What this task involves:
Retype all of the data exactly as given.

Available data:
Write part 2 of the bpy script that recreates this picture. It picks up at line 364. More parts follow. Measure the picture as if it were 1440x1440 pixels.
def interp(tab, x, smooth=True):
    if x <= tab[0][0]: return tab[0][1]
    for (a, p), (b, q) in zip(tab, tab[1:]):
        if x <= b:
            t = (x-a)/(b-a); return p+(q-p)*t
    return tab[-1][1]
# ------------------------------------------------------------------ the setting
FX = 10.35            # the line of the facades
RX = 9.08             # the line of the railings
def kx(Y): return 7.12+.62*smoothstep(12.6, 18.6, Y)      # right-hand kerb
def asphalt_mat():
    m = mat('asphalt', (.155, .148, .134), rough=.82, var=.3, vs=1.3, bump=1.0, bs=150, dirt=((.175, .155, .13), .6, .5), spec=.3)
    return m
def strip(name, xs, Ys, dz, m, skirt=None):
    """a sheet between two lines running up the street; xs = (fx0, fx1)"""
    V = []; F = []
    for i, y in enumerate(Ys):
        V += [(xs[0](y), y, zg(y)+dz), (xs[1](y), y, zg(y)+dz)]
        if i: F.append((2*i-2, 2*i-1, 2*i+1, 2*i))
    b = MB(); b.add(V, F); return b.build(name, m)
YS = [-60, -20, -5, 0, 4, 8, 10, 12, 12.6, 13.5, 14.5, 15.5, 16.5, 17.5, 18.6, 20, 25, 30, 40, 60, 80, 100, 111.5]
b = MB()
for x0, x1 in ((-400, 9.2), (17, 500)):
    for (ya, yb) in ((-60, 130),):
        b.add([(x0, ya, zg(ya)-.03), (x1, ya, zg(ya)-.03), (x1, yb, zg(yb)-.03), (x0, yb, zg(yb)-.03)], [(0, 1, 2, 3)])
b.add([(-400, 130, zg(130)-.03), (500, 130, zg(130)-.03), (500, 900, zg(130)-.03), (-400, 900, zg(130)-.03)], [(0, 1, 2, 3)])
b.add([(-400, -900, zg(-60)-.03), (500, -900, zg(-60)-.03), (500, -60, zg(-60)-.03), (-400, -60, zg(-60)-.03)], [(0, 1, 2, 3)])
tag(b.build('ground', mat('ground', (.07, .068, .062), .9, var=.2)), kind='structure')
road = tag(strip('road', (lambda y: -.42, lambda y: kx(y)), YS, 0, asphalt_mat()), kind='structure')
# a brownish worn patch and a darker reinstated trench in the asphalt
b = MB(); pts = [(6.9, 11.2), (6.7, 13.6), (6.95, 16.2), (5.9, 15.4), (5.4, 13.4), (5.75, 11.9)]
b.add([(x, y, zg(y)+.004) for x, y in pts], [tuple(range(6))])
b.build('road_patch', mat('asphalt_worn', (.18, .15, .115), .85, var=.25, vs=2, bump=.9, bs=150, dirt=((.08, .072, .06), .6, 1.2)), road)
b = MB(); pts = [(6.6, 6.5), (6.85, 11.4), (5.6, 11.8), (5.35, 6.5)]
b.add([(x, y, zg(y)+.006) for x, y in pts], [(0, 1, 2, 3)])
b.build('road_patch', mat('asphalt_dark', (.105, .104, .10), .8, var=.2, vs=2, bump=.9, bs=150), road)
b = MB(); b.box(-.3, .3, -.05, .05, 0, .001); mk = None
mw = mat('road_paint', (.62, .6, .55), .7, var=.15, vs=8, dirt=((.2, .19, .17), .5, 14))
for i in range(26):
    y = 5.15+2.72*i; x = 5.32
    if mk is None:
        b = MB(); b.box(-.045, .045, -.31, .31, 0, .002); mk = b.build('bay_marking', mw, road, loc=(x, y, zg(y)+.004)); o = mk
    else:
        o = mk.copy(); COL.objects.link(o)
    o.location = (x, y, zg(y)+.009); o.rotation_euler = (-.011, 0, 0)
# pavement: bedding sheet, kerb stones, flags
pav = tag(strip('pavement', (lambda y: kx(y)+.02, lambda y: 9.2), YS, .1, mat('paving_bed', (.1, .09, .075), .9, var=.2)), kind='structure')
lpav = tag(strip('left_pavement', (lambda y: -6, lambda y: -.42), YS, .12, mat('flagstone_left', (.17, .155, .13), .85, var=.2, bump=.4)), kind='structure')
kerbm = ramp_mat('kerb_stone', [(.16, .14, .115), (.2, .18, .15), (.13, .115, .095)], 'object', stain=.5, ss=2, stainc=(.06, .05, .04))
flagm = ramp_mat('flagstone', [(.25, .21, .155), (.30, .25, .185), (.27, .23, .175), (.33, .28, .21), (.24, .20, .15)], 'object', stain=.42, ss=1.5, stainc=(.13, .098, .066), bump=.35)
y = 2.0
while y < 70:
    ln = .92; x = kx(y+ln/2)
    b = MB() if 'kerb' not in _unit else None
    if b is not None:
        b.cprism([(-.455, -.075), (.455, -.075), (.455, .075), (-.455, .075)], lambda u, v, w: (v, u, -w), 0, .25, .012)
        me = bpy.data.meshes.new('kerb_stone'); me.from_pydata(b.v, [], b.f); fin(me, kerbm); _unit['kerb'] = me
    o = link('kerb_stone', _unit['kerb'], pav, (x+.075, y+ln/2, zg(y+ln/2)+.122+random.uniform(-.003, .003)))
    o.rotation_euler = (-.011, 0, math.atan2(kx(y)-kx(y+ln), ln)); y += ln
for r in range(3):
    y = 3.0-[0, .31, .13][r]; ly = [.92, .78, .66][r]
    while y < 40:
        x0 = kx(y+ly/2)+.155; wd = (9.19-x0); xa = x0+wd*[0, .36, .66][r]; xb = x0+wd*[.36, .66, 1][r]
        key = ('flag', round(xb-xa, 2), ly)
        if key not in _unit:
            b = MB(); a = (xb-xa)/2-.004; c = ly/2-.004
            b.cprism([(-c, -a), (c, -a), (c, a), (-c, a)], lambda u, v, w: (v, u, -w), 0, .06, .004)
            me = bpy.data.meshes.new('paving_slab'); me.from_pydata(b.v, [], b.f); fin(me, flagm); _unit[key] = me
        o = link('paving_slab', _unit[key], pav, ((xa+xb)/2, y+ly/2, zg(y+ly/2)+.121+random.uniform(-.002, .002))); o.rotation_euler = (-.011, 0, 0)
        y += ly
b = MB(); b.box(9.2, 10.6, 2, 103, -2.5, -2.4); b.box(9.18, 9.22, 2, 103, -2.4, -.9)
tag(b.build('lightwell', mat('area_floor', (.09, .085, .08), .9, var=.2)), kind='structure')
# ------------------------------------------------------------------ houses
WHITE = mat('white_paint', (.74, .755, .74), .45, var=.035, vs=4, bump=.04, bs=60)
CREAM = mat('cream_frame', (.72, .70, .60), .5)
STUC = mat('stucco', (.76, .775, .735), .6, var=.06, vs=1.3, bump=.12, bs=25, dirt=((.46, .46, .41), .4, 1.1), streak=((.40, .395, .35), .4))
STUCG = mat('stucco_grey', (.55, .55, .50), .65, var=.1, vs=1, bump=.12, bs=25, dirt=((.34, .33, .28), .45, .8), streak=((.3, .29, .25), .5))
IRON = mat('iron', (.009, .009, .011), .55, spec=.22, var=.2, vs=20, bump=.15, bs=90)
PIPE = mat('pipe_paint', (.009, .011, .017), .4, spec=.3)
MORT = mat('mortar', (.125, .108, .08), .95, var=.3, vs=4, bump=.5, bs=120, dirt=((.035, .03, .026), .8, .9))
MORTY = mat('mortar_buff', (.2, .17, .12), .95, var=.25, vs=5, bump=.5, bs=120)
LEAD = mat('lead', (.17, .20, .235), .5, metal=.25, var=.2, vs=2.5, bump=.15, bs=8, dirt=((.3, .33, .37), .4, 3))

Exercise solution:
Write part 2 of the bpy script that recreates this picture. It picks up at line 364. More parts follow. Measure the picture as if it were 1440x1440 pixels.
def interp(tab, x, smooth=True):
    if x <= tab[0][0]: return tab[0][1]
    for (a, p), (b, q) in zip(tab, tab[1:]):
        if x <= b:
            t = (x-a)/(b-a); return p+(q-p)*t
    return tab[-1][1]
# ------------------------------------------------------------------ the setting
FX = 10.35            # the line of the facades
RX = 9.08             # the line of the railings
def kx(Y): return 7.12+.62*smoothstep(12.6, 18.6, Y)      # right-hand kerb
def asphalt_mat():
    m = mat('asphalt', (.155, .148, .134), rough=.82, var=.3, vs=1.3, bump=1.0, bs=150, dirt=((.175, .155, .13), .6, .5), spec=.3)
    return m
def strip(name, xs, Ys, dz, m, skirt=None):
    """a sheet between two lines running up the street; xs = (fx0, fx1)"""
    V = []; F = []
    for i, y in enumerate(Ys):
        V += [(xs[0](y), y, zg(y)+dz), (xs[1](y), y, zg(y)+dz)]
        if i: F.append((2*i-2, 2*i-1, 2*i+1, 2*i))
    b = MB(); b.add(V, F); return b.build(name, m)
YS = [-60, -20, -5, 0, 4, 8, 10, 12, 12.6, 13.5, 14.5, 15.5, 16.5, 17.5, 18.6, 20, 25, 30, 40, 60, 80, 100, 111.5]
b = MB()
for x0, x1 in ((-400, 9.2), (17, 500)):
    for (ya, yb) in ((-60, 130),):
        b.add([(x0, ya, zg(ya)-.03), (x1, ya, zg(ya)-.03), (x1, yb, zg(yb)-.03), (x0, yb, zg(yb)-.03)], [(0, 1, 2, 3)])
b.add([(-400, 130, zg(130)-.03), (500, 130, zg(130)-.03), (500, 900, zg(130)-.03), (-400, 900, zg(130)-.03)], [(0, 1, 2, 3)])
b.add([(-400, -900, zg(-60)-.03), (500, -900, zg(-60)-.03), (500, -60, zg(-60)-.03), (-400, -60, zg(-60)-.03)], [(0, 1, 2, 3)])
tag(b.build('ground', mat('ground', (.07, .068, .062), .9, var=.2)), kind='structure')
road = tag(strip('road', (lambda y: -.42, lambda y: kx(y)), YS, 0, asphalt_mat()), kind='structure')
# a brownish worn patch and a darker reinstated trench in the asphalt
b = MB(); pts = [(6.9, 11.2), (6.7, 13.6), (6.95, 16.2), (5.9, 15.4), (5.4, 13.4), (5.75, 11.9)]
b.add([(x, y, zg(y)+.004) for x, y in pts], [tuple(range(6))])
b.build('road_patch', mat('asphalt_worn', (.18, .15, .115), .85, var=.25, vs=2, bump=.9, bs=150, dirt=((.08, .072, .06), .6, 1.2)), road)
b = MB(); pts = [(6.6, 6.5), (6.85, 11.4), (5.6, 11.8), (5.35, 6.5)]
b.add([(x, y, zg(y)+.006) for x, y in pts], [(0, 1, 2, 3)])
b.build('road_patch', mat('asphalt_dark', (.105, .104, .10), .8, var=.2, vs=2, bump=.9, bs=150), road)
b = MB(); b.box(-.3, .3, -.05, .05, 0, .001); mk = None
mw = mat('road_paint', (.62, .6, .55), .7, var=.15, vs=8, dirt=((.2, .19, .17), .5, 14))
for i in range(26):
    y = 5.15+2.72*i; x = 5.32
    if mk is None:
        b = MB(); b.box(-.045, .045, -.31, .31, 0, .002); mk = b.build('bay_marking', mw, road, loc=(x, y, zg(y)+.004)); o = mk
    else:
        o = mk.copy(); COL.objects.link(o)
    o.location = (x, y, zg(y)+.009); o.rotation_euler = (-.011, 0, 0)
# pavement: bedding sheet, kerb stones, flags
pav = tag(strip('pavement', (lambda y: kx(y)+.02, lambda y: 9.2), YS, .1, mat('paving_bed', (.1, .09, .075), .9, var=.2)), kind='structure')
lpav = tag(strip('left_pavement', (lambda y: -6, lambda y: -.42), YS, .12, mat('flagstone_left', (.17, .155, .13), .85, var=.2, bump=.4)), kind='structure')
kerbm = ramp_mat('kerb_stone', [(.16, .14, .115), (.2, .18, .15), (.13, .115, .095)], 'object', stain=.5, ss=2, stainc=(.06, .05, .04))
flagm = ramp_mat('flagstone', [(.25, .21, .155), (.30, .25, .185), (.27, .23, .175), (.33, .28, .21), (.24, .20, .15)], 'object', stain=.42, ss=1.5, stainc=(.13, .098, .066), bump=.35)
y = 2.0
while y < 70:
    ln = .92; x = kx(y+ln/2)
    b = MB() if 'kerb' not in _unit else None
    if b is not None:
        b.cprism([(-.455, -.075), (.455, -.075), (.455, .075), (-.455, .075)], lambda u, v, w: (v, u, -w), 0, .25, .012)
        me = bpy.data.meshes.new('kerb_stone'); me.from_pydata(b.v, [], b.f); fin(me, kerbm); _unit['kerb'] = me
    o = link('kerb_stone', _unit['kerb'], pav, (x+.075, y+ln/2, zg(y+ln/2)+.122+random.uniform(-.003, .003)))
    o.rotation_euler = (-.011, 0, math.atan2(kx(y)-kx(y+ln), ln)); y += ln
for r in range(3):
    y = 3.0-[0, .31, .13][r]; ly = [.92, .78, .66][r]
    while y < 40:
        x0 = kx(y+ly/2)+.155; wd = (9.19-x0); xa = x0+wd*[0, .36, .66][r]; xb = x0+wd*[.36, .66, 1][r]
        key = ('flag', round(xb-xa, 2), ly)
        if key not in _unit:
            b = MB(); a = (xb-xa)/2-.004; c = ly/2-.004
            b.cprism([(-c, -a), (c, -a), (c, a), (-c, a)], lambda u, v, w: (v, u, -w), 0, .06, .004)
            me = bpy.data.meshes.new('paving_slab'); me.from_pydata(b.v, [], b.f); fin(me, flagm); _unit[key] = me
        o = link('paving_slab', _unit[key], pav, ((xa+xb)/2, y+ly/2, zg(y+ly/2)+.121+random.uniform(-.002, .002))); o.rotation_euler = (-.011, 0, 0)
        y += ly
b = MB(); b.box(9.2, 10.6, 2, 103, -2.5, -2.4); b.box(9.18, 9.22, 2, 103, -2.4, -.9)
tag(b.build('lightwell', mat('area_floor', (.09, .085, .08), .9, var=.2)), kind='structure')
# ------------------------------------------------------------------ houses
WHITE = mat('white_paint', (.74, .755, .74), .45, var=.035, vs=4, bump=.04, bs=60)
CREAM = mat('cream_frame', (.72, .70, .60), .5)
STUC = mat('stucco', (.76, .775, .735), .6, var=.06, vs=1.3, bump=.12, bs=25, dirt=((.46, .46, .41), .4, 1.1), streak=((.40, .395, .35), .4))
STUCG = mat('stucco_grey', (.55, .55, .50), .65, var=.1, vs=1, bump=.12, bs=25, dirt=((.34, .33, .28), .45, .8), streak=((.3, .29, .25), .5))
IRON = mat('iron', (.009, .009, .011), .55, spec=.22, var=.2, vs=20, bump=.15, bs=90)
PIPE = mat('pipe_paint', (.009, .011, .017), .4, spec=.3)
MORT = mat('mortar', (.125, .108, .08), .95, var=.3, vs=4, bump=.5, bs=120, dirt=((.035, .03, .026), .8, .9))
MORTY = mat('mortar_buff', (.2, .17, .12), .95, var=.25, vs=5, bump=.5, bs=120)
LEAD = mat('lead', (.17, .20, .235), .5, metal=.25, var=.2, vs=2.5, bump=.15, bs=8, dirt=((.3, .33, .37), .4, 3))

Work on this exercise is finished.